→ What the task requires
From the entries below, print exactly the span beginning with the line holding "What Blender Python" and ending with the line holding "SC=bpy.context.scene", endpoints included, and skip any pictures.

→ Data records

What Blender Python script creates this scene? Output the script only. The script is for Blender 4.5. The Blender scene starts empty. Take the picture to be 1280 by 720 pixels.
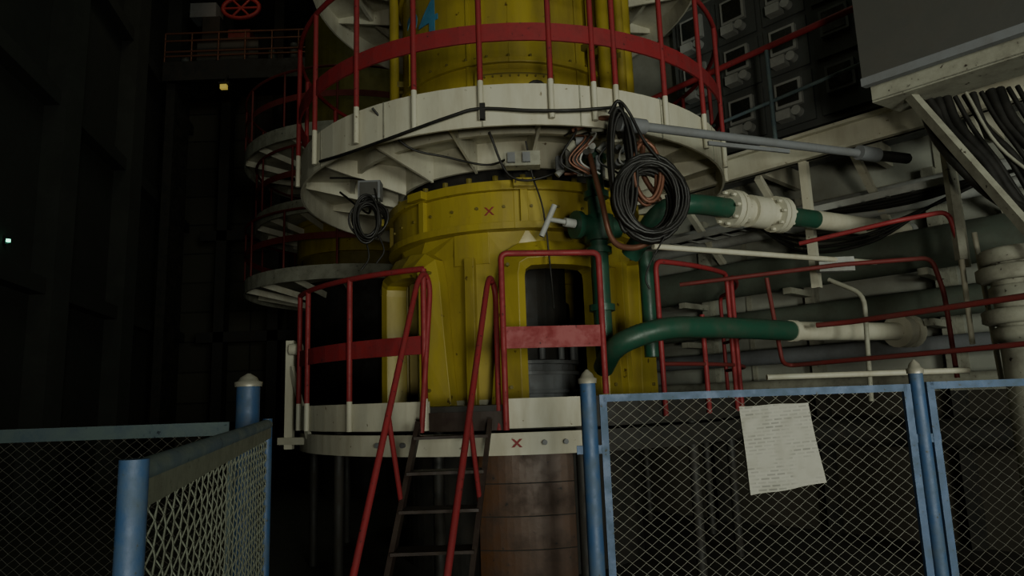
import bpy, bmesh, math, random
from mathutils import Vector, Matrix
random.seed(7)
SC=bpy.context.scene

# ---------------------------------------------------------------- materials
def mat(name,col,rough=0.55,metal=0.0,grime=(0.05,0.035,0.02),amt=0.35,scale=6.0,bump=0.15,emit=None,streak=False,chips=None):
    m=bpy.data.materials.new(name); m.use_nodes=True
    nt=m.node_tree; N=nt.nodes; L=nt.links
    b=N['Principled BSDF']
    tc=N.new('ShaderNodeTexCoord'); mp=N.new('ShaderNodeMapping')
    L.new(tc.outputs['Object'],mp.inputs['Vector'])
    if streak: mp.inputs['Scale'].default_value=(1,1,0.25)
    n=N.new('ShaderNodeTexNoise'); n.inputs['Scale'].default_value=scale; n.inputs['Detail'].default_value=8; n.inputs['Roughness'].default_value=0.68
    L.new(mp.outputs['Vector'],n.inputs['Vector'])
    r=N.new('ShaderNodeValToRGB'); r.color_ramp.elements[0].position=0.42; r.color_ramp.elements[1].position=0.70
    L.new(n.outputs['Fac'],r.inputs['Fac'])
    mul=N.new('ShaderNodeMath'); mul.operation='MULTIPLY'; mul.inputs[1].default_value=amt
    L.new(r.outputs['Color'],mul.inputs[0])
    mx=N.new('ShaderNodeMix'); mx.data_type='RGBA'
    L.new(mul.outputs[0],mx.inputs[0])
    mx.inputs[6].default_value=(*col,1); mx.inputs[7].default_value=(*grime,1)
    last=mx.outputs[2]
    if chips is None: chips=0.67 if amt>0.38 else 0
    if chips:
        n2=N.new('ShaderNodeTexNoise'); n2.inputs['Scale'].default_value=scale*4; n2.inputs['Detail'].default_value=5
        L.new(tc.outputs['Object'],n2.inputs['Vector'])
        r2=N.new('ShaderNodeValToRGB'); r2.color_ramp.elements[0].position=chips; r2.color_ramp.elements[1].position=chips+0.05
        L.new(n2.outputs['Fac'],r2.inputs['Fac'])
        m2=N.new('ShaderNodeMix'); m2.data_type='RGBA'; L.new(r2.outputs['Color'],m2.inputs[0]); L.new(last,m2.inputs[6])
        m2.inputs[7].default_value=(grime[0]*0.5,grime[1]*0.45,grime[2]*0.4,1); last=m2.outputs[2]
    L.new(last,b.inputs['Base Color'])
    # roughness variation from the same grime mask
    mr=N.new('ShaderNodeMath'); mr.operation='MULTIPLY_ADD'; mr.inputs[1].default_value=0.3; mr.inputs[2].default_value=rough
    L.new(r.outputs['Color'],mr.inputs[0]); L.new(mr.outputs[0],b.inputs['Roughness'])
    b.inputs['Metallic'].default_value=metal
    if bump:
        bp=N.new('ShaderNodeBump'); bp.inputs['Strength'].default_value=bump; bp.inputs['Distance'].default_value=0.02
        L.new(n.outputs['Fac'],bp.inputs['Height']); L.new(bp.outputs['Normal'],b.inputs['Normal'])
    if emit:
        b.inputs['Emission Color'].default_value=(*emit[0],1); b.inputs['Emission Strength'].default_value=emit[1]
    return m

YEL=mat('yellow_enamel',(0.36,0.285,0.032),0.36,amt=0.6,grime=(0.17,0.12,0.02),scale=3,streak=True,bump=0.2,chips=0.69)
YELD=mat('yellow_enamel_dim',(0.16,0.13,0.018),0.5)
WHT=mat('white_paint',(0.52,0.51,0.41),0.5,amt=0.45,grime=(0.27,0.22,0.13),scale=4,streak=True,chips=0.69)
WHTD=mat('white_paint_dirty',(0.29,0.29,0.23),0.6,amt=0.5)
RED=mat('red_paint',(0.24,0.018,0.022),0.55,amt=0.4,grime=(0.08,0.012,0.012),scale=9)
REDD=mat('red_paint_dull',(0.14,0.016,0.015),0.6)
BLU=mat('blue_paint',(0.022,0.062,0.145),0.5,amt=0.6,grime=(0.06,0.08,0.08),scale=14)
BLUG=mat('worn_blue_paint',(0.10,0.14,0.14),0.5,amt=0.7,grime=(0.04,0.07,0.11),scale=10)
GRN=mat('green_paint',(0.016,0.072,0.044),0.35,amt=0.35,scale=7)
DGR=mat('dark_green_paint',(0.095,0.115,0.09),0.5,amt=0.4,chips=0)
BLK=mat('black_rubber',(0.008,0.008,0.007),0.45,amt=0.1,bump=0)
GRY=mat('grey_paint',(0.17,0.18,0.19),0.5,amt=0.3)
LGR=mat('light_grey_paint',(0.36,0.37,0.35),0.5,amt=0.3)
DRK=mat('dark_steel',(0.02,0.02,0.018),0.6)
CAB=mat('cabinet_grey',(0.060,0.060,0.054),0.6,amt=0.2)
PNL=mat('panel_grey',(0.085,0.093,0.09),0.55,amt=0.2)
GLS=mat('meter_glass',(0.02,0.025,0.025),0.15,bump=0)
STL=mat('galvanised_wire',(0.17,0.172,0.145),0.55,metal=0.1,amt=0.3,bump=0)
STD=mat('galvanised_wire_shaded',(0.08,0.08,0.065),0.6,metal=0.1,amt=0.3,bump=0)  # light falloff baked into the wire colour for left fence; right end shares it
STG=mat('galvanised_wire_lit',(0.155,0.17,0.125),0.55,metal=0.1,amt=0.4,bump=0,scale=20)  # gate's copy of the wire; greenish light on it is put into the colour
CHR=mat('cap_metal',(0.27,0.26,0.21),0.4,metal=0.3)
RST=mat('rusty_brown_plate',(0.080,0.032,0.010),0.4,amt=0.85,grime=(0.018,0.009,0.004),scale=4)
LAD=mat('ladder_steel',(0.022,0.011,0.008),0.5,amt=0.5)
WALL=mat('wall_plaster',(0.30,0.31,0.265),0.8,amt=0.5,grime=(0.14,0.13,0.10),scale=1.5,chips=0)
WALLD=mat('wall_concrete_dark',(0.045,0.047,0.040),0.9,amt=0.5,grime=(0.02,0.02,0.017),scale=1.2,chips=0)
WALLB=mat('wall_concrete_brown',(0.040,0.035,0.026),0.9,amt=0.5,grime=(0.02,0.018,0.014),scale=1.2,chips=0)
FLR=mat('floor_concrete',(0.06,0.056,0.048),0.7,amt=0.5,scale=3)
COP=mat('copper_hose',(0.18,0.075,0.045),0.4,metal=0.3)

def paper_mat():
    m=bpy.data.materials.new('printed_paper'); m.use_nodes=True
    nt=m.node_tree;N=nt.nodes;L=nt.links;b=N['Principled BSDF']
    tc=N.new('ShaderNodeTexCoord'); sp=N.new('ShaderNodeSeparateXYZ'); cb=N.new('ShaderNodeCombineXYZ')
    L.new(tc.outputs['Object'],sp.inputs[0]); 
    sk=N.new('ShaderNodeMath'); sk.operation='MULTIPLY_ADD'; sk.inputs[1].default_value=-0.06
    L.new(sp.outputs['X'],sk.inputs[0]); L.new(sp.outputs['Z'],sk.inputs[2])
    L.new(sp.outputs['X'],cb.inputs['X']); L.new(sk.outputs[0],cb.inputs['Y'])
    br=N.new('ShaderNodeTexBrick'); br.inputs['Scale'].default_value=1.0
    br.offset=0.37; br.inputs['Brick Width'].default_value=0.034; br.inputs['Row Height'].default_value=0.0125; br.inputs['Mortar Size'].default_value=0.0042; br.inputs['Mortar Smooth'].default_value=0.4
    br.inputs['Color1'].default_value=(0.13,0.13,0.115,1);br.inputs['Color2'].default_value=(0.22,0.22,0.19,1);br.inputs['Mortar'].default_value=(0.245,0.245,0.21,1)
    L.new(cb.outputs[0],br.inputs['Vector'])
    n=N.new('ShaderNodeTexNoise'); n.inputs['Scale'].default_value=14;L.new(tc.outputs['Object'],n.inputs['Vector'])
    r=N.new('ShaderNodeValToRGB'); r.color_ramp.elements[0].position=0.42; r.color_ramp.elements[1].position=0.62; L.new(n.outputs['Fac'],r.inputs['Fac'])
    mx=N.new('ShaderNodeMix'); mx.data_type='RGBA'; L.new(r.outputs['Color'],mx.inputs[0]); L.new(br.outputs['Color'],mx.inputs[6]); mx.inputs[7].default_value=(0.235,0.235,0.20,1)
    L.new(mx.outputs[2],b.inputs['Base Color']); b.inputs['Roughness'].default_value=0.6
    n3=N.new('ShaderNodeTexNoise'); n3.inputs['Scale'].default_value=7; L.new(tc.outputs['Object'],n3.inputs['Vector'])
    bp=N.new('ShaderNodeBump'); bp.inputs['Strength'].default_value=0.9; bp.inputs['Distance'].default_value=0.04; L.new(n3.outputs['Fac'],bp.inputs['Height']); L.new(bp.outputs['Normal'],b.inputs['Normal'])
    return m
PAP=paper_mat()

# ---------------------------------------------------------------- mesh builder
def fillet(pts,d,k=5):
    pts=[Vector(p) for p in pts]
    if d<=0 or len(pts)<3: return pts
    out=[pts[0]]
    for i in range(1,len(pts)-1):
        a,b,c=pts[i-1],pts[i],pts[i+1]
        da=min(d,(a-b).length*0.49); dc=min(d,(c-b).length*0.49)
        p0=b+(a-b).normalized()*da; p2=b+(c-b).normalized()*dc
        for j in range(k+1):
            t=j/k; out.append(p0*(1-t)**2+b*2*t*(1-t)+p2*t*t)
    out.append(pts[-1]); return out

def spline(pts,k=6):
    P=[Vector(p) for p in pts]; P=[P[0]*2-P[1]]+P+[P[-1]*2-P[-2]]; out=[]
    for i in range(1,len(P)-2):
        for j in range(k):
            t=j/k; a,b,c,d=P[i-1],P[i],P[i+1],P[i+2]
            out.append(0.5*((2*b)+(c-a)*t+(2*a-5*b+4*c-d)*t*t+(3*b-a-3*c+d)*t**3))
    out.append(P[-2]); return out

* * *

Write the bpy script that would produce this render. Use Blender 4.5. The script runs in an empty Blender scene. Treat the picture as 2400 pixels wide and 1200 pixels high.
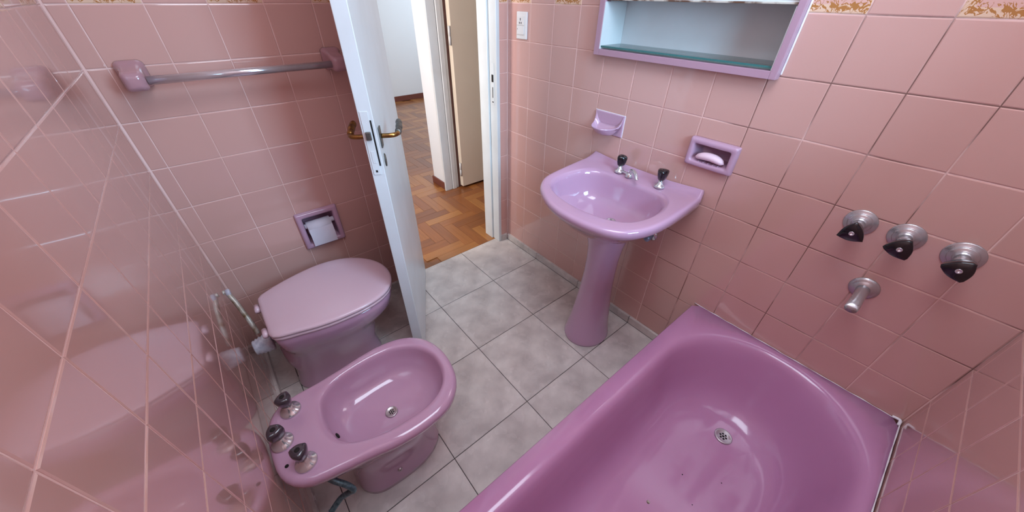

→ Finished exercise
What Blender Python script creates this scene? Output the script only. The script is for Blender 4.5. The Blender scene starts empty. Take the picture to be 1280 by 720 pixels.
import bpy, bmesh, math, random
from mathutils import Vector, Matrix
random.seed(7)
SC=bpy.context.scene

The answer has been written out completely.